→ **Supplied material**:
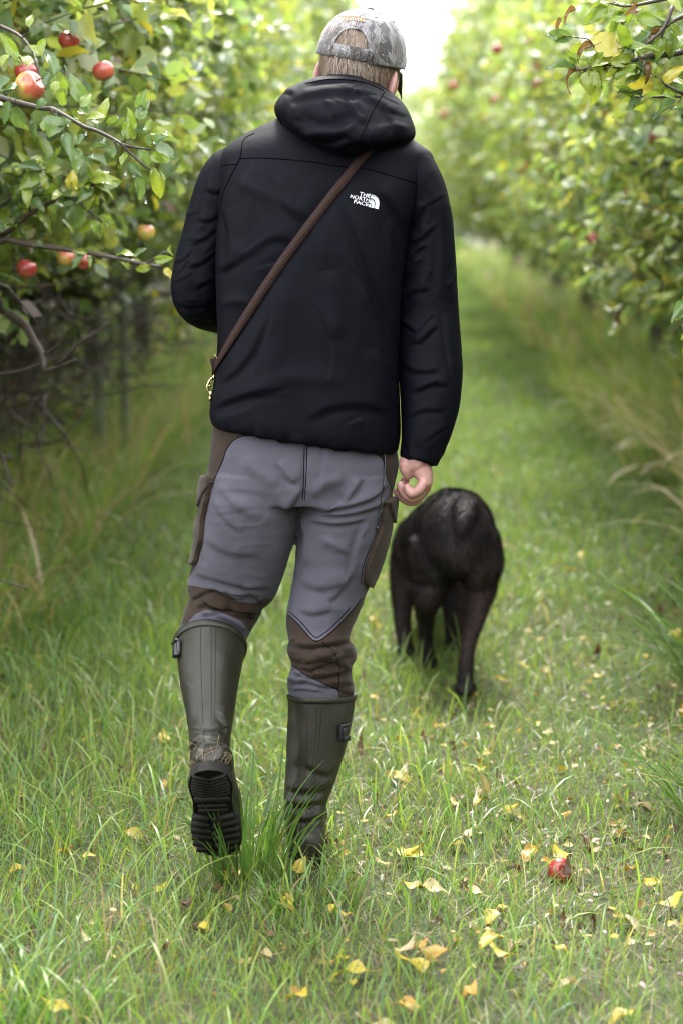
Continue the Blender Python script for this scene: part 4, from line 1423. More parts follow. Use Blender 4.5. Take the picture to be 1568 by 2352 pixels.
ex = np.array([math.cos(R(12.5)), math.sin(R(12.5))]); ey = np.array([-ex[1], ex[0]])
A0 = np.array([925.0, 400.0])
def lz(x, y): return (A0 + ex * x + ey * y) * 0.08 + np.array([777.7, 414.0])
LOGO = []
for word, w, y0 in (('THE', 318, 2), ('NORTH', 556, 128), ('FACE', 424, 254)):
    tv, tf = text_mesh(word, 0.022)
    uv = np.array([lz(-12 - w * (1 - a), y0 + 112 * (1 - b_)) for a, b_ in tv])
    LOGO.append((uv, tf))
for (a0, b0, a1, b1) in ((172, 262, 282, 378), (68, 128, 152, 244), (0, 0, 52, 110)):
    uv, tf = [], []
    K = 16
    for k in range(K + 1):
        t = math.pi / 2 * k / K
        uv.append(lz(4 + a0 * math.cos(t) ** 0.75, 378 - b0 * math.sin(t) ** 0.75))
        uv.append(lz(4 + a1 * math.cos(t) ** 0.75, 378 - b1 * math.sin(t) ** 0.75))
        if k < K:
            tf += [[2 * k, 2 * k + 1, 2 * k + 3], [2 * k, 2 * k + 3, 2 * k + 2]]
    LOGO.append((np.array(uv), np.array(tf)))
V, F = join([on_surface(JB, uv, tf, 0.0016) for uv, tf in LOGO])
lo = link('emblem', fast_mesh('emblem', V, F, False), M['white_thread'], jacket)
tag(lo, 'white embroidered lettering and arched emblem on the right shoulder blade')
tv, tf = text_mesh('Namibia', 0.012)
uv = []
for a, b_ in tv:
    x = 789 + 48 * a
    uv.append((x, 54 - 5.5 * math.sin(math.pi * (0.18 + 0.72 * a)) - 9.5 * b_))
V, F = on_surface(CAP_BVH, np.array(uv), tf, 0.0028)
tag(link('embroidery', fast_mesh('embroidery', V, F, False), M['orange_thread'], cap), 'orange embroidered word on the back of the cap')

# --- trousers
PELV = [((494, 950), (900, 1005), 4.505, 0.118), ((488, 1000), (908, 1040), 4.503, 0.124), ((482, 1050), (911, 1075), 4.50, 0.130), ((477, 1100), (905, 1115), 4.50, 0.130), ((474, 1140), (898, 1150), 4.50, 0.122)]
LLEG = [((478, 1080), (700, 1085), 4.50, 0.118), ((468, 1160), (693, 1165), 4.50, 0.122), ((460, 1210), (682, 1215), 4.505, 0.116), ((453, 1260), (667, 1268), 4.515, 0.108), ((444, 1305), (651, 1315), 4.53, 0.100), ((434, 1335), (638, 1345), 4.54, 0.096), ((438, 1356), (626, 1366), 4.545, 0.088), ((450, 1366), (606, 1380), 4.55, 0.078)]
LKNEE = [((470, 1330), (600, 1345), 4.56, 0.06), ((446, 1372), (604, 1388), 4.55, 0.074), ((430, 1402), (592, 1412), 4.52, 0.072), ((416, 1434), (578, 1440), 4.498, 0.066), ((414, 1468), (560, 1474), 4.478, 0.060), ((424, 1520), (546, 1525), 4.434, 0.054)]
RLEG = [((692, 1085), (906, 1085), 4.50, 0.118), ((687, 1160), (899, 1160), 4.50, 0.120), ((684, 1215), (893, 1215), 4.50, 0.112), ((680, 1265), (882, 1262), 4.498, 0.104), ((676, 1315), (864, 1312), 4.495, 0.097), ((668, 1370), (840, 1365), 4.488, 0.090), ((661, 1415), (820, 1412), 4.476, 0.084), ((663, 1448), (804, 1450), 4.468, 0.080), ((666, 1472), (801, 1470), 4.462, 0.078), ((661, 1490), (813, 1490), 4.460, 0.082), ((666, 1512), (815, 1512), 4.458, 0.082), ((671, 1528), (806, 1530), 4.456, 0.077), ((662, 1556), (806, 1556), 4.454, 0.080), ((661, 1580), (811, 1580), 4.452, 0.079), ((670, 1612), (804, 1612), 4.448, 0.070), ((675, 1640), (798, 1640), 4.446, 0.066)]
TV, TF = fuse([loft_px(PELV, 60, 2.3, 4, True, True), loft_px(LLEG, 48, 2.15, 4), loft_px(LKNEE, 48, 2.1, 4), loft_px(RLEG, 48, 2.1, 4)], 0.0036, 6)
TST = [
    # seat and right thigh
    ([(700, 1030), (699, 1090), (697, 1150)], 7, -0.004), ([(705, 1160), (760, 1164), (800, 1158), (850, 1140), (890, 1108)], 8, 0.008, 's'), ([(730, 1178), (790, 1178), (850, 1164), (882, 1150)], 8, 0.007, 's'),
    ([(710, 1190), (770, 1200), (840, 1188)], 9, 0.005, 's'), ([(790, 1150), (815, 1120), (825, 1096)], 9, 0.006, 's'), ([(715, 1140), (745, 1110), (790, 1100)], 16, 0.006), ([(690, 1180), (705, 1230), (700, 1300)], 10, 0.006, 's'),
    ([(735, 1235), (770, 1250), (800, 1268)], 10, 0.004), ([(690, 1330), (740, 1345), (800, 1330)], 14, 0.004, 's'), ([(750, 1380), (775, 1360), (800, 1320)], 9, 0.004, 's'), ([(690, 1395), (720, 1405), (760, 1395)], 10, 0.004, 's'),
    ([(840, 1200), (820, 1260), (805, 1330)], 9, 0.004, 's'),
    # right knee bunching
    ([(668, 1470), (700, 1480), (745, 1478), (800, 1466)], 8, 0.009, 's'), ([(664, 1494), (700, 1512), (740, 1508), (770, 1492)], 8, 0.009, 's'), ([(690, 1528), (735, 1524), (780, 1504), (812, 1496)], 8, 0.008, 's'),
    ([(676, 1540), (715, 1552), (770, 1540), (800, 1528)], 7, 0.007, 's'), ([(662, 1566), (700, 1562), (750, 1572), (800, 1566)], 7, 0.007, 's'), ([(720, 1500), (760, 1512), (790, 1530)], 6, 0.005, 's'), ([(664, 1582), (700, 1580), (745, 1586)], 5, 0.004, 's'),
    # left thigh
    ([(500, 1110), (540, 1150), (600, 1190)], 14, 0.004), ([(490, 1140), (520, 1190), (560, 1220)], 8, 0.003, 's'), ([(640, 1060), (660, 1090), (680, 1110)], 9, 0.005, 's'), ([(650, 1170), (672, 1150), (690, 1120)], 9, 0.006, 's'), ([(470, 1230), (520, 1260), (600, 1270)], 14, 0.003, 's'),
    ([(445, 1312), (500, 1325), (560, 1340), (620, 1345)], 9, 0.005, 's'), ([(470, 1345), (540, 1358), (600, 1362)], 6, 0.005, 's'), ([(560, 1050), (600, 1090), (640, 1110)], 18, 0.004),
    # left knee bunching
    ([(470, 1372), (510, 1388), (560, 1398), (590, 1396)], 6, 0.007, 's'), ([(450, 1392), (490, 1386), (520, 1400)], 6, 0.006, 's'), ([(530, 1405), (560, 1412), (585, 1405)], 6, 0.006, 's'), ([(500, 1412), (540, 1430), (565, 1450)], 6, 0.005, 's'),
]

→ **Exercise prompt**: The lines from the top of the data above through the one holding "of the cap')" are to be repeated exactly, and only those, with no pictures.

→ **Answer to the problem**:
Continue the Blender Python script for this scene: part 4, from line 1423. More parts follow. Use Blender 4.5. Take the picture to be 1568 by 2352 pixels.
ex = np.array([math.cos(R(12.5)), math.sin(R(12.5))]); ey = np.array([-ex[1], ex[0]])
A0 = np.array([925.0, 400.0])
def lz(x, y): return (A0 + ex * x + ey * y) * 0.08 + np.array([777.7, 414.0])
LOGO = []
for word, w, y0 in (('THE', 318, 2), ('NORTH', 556, 128), ('FACE', 424, 254)):
    tv, tf = text_mesh(word, 0.022)
    uv = np.array([lz(-12 - w * (1 - a), y0 + 112 * (1 - b_)) for a, b_ in tv])
    LOGO.append((uv, tf))
for (a0, b0, a1, b1) in ((172, 262, 282, 378), (68, 128, 152, 244), (0, 0, 52, 110)):
    uv, tf = [], []
    K = 16
    for k in range(K + 1):
        t = math.pi / 2 * k / K
        uv.append(lz(4 + a0 * math.cos(t) ** 0.75, 378 - b0 * math.sin(t) ** 0.75))
        uv.append(lz(4 + a1 * math.cos(t) ** 0.75, 378 - b1 * math.sin(t) ** 0.75))
        if k < K:
            tf += [[2 * k, 2 * k + 1, 2 * k + 3], [2 * k, 2 * k + 3, 2 * k + 2]]
    LOGO.append((np.array(uv), np.array(tf)))
V, F = join([on_surface(JB, uv, tf, 0.0016) for uv, tf in LOGO])
lo = link('emblem', fast_mesh('emblem', V, F, False), M['white_thread'], jacket)
tag(lo, 'white embroidered lettering and arched emblem on the right shoulder blade')
tv, tf = text_mesh('Namibia', 0.012)
uv = []
for a, b_ in tv:
    x = 789 + 48 * a
    uv.append((x, 54 - 5.5 * math.sin(math.pi * (0.18 + 0.72 * a)) - 9.5 * b_))
V, F = on_surface(CAP_BVH, np.array(uv), tf, 0.0028)
tag(link('embroidery', fast_mesh('embroidery', V, F, False), M['orange_thread'], cap), 'orange embroidered word on the back of the cap')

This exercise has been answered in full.